When I talk about my former job I’m referring to Global Encounters,  the great Latin America tour operator that I co-owned until recently with Marc, Bart and Karin my very good friends and former business partners. During the last seven years, along with them,  I learned and traveled a lot more than before through  all Latin America, based most of the time in Buenos Aires, Argentina.

Earlier this year, after a 3 month long stay here ( my fifth time in Colombia)  in which I irreversibly fell in love with the country  I seriously started thinking on not only moving, but actually settling down in Bogota. I was already getting  a little bored of Buenos Aires, a city I used to love with passion but that – to me- now lacked of the Latin, unpretending and relaxing vibe I was looking for. This time, as an adult, the decision of leaving all the many good things I had behind wasn’t that easy but I have always trusted my instinct and it was shouting to me that I had to come here, and so I did. I have never been happier with any other decision I’ve taken in my life.

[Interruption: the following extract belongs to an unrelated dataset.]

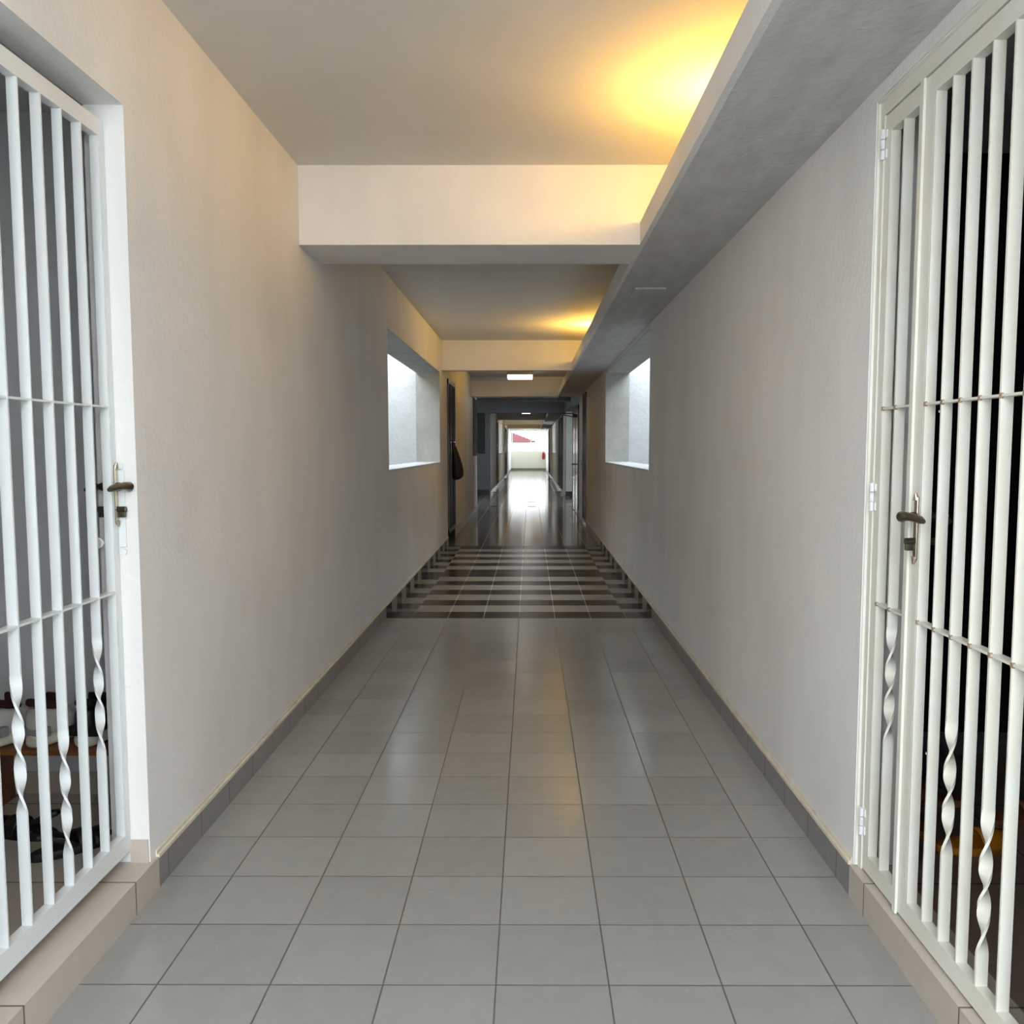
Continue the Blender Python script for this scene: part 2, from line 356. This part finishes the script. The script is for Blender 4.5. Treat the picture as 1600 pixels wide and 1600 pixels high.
for nm, xi, s, runs in (('baseboard_far_left', XL, 1, ((LOB1, 32.0), (33.6, 43.2), (46.2, END))), ('baseboard_far_right', XR, -1, ((LOB1 + .2, 27.6), (31.6, 45.5), (48.3, END)))):
    m = MB()
    for a, b in runs:
        x0, x1 = sorted((xi, xi + s * .01)); m.box(x0, x1, a, b, 0, .1)
    st(nm, m, SKIRT)

# raised beige thresholds and the entry alcoves behind the gates
def alcove(side, xi, y0, y1, xb, ye, fm, wm, cm, k):
    s = side; th = .12
    m = MB(); x0, x1 = sorted((xi - s * .012, xb)); m.box(x0, x1, y0 - .02, y1 + .035 if s < 0 else y1 - .005, 0.0, .104)
    x0, x1 = sorted((xi + s * th, xb)); m.box(x0, x1, y0 - .5, ye, 0.0, .1035)
    st('floor_alcove_%d' % k, m, TILEB) if s < 0 else None
    if s > 0:
        m.bm.free(); m = MB(); m.box(xi - .012, xi + .13, y0 - .5, y1 - .005, 0, .104); st('floor_threshold', m, TILEB)
        m = MB(); m.box(xi + .13, xb, y0 - .5, 2.724, 0, .1035); m.box(xi + .2, xb, 2.724, ye, 0, .1035); st('floor_alcove_%d' % k, m, fm)
    m = MB(); a, b = sorted((xi + s * th, xb)); m.box(a, b, ye, ye + .1, 0, ZC); m.box(a, b, y0 - .6, y0 - .5, 0, ZC)
    a, b = sorted((xb, xb + s * .1)); m.box(a, b, y0 - .6, ye + .1, 0, ZC)
    return m
m = alcove(-1, XL, 1.62, 2.735, -2.9, 3.30, TILEB, ALC, CEIL, 1); st('wall_alcove_left', m, ALC)
m = alcove(1, XR, 1.50, 2.729, 2.7, 3.75, tilemat('brown_tile', (112, 98, 88), 1.0, 2.0, t=.6, grout=(60, 52, 46), rough=.4, gw=.006), ALC, CEIL, 2)
m.bm.free()
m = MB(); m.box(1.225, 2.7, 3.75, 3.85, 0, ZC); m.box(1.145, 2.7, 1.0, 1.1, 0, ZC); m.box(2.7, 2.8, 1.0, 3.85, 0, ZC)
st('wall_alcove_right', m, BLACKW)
m = MB(); m.box(-2.9, XL - .12, 1.0, 3.30, 2.62, 2.72); st('ceiling_alcove_left', m, ALC)
m = MB(); m.box(XR + .121, 2.7, 1.0, 2.72, 2.62, 2.72); m.box(XR + .201, 2.7, 2.72, 3.75, 2.62, 2.72); st('ceiling_alcove_right', m, mat('dim_paint', (215, 215, 220), .8))
# beige skirting on the left jamb and in the alcove, white band above it
m = MB(); m.box(XL - .06, XL - .004, 2.728, 2.735, .104, .178); m.box(-2.9, XL - .12, 3.293, 3.30, .104, .19); m.box(XL - .128, XL - .12, 2.74, 3.29, .104, .19)
st('baseboard_alcove_left', m, TILEB)
m = MB(); m.box(1.225, 2.7, 3.742, 3.75, .104, .20); m.box(1.225, 1.232, 2.74, 3.74, .104, .2); st('baseboard_alcove_right', m, mat('dim_skirting', (92, 90, 94), .5))
# far door recess backs
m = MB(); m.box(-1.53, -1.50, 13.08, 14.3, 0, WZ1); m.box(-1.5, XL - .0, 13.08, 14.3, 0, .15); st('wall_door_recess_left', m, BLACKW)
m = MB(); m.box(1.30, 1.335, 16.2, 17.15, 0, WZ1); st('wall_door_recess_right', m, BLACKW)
# soft daylight reaches the back of the camera through the open gallery end
m = MB(); m.box(-3.2, 3.2, -4.1, -4.0, 0, 1.1); st('wall_back', m, PLASTER)

# outside
m = MB(); m.box(-300, 300, -60, 500, -9.2, -9); st('ground', m, GROUND)

# =================================================================== GATES
def twisted(mb, y, xc, z0, z1, tw=None, w=.027, t=.0065, mi=0, hand=1):
    """flat bar, broad face towards -y, with a run of half turns"""
    if not tw:
        mb.box(xc - w / 2, xc + w / 2, y - t / 2, y + t / 2, z0, z1, mi, .0012); return
    a, b, half = tw; zs = [z0, a]; n = 22 * half
    zs += [a + (b - a) * k / n for k in range(1, n)] + [b, z1]; rings = []
    for z in zs:
        u = min(1, max(0, (z - a) / (b - a))); u = u - math.sin(2 * math.pi * u) / (2 * math.pi) * .15
        th = hand * math.pi * half * u; c_, s_ = math.cos(th), math.sin(th)
        rings.append([(xc + (px * c_ - py * s_), y + (px * s_ + py * c_), z) for px, py in ((-w / 2, -t / 2), (w / 2, -t / 2), (w / 2, t / 2), (-w / 2, t / 2))])
    mb.ring(rings, mi, smooth=True)

def lever(mb, x, y, z, s, mi=0, ln=.088):
    """s = direction away from the gate; knob neck, then a lever sweeping towards -y"""
    mb.tube([(x, y, z), (x + s * .012, y, z), (x + s * .02, y, z), (x + s * .034, y, z)], [.014, .013, .009, .009], 14, mi)
    mb.tube([(x + s * .026, y + .014, z - .002), (x + s * .034, y + .011, z - .002), (x + s * .038, y, z), (x + s * .034, y - .02, z + .003),
             (x + s * .024, y - .045, z + .001), (x + s * .017, y - .065, z - .003), (x + s * .018, y - ln, z - .006)],
            [.006, .013, .015, .012, .010, .011, .006], 12, mi)

# ---- left gate
XG = -1.27; TH = .028
gl = empty('metal_gate', (XG, 2.73, .104), 'white painted barred gate standing in the left doorway, with clean gloss paint', 'gate')
def lpart(mb, name, m, **k):
    o = mb.build(name, m, **k); o.parent = gl; o.matrix_parent_inverse = gl_inv; return o
def sub(parent, mb, name, m, **k):
    o = mb.build(name, m, **k); o.parent = parent; o.matrix_parent_inverse = Matrix.Translation(-Vector(parent_loc(parent))); return o
def parent_loc(p):
    v = Vector((0, 0, 0))
    while p: v += Vector(p.location); p = p.parent
    return v
Y0G = 1.64
m = MB(); m.box(XG - TH, XG, 2.705, 2.732, .145, 2.386); m.box(XG - TH, XG, Y0G, Y0G + .045, .145, 2.386)
m.box(XG - TH, XG, Y0G + .045, 2.705, .145, .205); m.box(XG - TH, XG, Y0G + .045, 2.705, 2.337, 2.386)
sub(gl, m, 'gate_frame', WPAINT)
ybars = [2.700 - .1045 * i for i in range(10)]
tws = {1: (.510, .870, 3), 3: (.292, .652, 3), 5: (.498, .858, 3), 7: (.292, .652, 3)}
for i, y in enumerate(ybars):
    if y < Y0G + .06: continue
    m = MB(); twisted(m, y, XG - .0137, .205, 2.337, tws.get(i), hand=-1); sub(gl, m, 'gate_bar', WPAINT)
for z in (1.543, .978):
    m = MB(); m.box(XG - TH + .001, XG - .001, Y0G + .04, 2.706, z - .003, z + .003); sub(gl, m, 'cross_bar', WPAINT)
hs = MB(); hs.box(XG, XG + .007, 2.709, 2.728, 1.19, 1.368, 0, .003)
hs.tube([(XG + .004, 2.7185, 1.36), (XG + .008, 2.7185, 1.376)], [.009, .003], 10); hs.tube([(XG + .004, 2.7185, 1.196), (XG + .008, 2.7185, 1.180)], [.009, .003], 10)
pl = sub(gl, hs, 'lock_plate', NICKEL)
for xx, ss in ((XG + .005, 1), (XG - TH, -1)):
    m = MB(); lever(m, xx, 2.7185, 1.302, ss); sub(gl, m, 'lever_handle', BRONZE)
m = MB(); m.cyl((XG + .016, 2.7185, 1.232), 'x', .0095, .03, 16); m.box(XG + .004, XG + .031, 2.713, 2.724, 1.208, 1.232, 0, .003)
sub(gl, m, 'lock_cylinder', BRONZE)
m = MB(); m.cyl((XG - TH - .012, 2.7185, 1.232), 'x', .0095, .026, 16); m.box(XG - TH - .024, XG - TH, 2.713, 2.724, 1.208, 1.232, 0, .003)
sub(gl, m, 'lock_cylinder', BRONZE)
m = MB(); m.box(XG + .001, XG + .024, 2.7285, 2.7345, 1.115, 1.352, 0, .002); m.cyl((XG + .012, 2.7315, 1.365), 'y', .009, .006, 14); m.cyl((XG + .014, 2.7315, 1.100), 'y', .010, .006, 14)
sub(gl, m, 'strike_plate', WPAINT)
m = MB()
rg = [[(XG - .045 + (.012 + .005 * math.cos(b)) * math.cos(a), 2.69 + .005 * math.sin(b), 1.132 + (.012 + .005 * math.cos(b)) * math.sin(a)) for b in [2 * math.pi * j / 8 for j in range(8)]] for a in [2 * math.pi * k / 20 for k in range(21)]]
m.ring(rg, caps=False); m.box(XG - .045, XG - TH + .001, 2.688, 2.692, 1.128, 1.136); sub(gl, m, 'padlock_ring', WPAINT)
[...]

Vallenato , a (the) Colombian girl and party in a Cartagena night, it doesn’t get much better than this…

Why did I choose to live  Colombia? Because this is  still a hidden paradise,  the last one in Latin America, that we as travel professionals need to look after so it doesn’t become a Tourist trap, so we don’t spoil it, so we keep it faithful to its roots and culture, so we can develop a responsible kind of tourism that benefits all equally.  Because people here are the most polite, generous, uninterested, unselfish people I have met in my whole life and in all my travels, because this is a country that breathes hope, because Colombians are more than willing to let everyone know that heir country bears no resemblance to the stereotype that is still in the mind of most people.

Why did I choose to live in Colombia? Because I see a lot of foreign people moving down here, investing in the country which re assures me  that in a few years  this is going to be the capital of South America.

But the most important reason is also the most simple: I feel HAPPY here. Wherever I go in Colombia, big city or small village, I can tell there’s a huge change going on in this country, a change that implies people are becoming proud of being Colombians, and a happiness I can’t describe floats in the air. And I want to embrace it.  And be part of it.